Price Integration in Low-Income Countries: Market Structure and Retail Price-Setting Behaviour in Lesotho

This project examines price-setting behavior in Lesotho to understand pricing and market segmentation in low-income countries characterized by frictions preventing price arbitrage, such as weak infrastructure, poor distribution networks, and 'thin' markets. 

Widespread empirical evidence of price discrimination in markets for manufactured goods suggests that national markets should be viewed as segmented rather than integrated. This research is almost entirely driven by studies of price setting behaviour in developed countries. Yet, market segmentation is likely to be of greater relevance for developing countries where weak infrastructure, poor distribution networks and ‘thin’ markets create frictions that prevent price arbitrage. This study intends to fill the gap in the literature by considering a case of Lesotho, an LIC. The primary focus of this proposal is the collection of new data to build on a unique dataset of monthly product prices at the retail level obtained from the Lesotho Bureau of Statistics (BOS).
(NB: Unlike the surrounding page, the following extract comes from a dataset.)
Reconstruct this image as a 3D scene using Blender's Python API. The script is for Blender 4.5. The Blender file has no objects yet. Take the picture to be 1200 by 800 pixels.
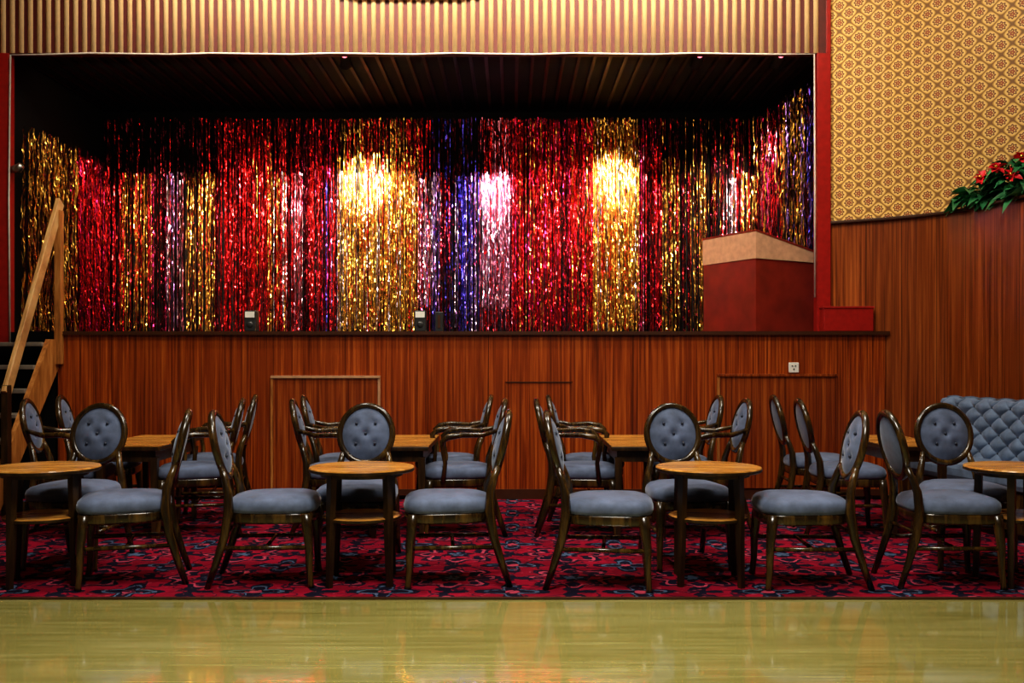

The study draws on disaggregated product retail price data that is used to calculate the consumer price index (CPI) basket for Lesotho collected by the BOS. The data represents monthly observations at the retail level for prices of 229 different product units over an eight-year period (2002-9), collected from 345 retail outlets (28 in rural and 317 in urban areas). We will collect additional data that, when combined with the retail price data, will allow us to analyse the determinants of price setting behaviour and the role of market structure. The additional data will include: information on the location of the retail outlets and the distances between the outlets in each market; a survey of the retail outlets to capture characteristics such as size, age, type, distribution system, equipment and ownership; information on consumer demand in the vicinity of the retail outlets using census data. This data will be used to analyze:

  • price setting behaviour of the retail outlets, in particular the frequency of price change and the size of price change;
  • price differences across products and locations in Lesotho;
  • factors that drive price setting behaviour and price differences between retailers, in particular market structure and impediments to trade.

The research addresses two of PEDL’s central themes: the modelling of market frictions and the development of micro-founded macro models. It will extend our understanding of pricing behaviour and market segmentation in LICs. All information additional to the price data collected as part of this study will be made publicly available subsequent to completion of the research project (and the PhD thesis that draws on the data).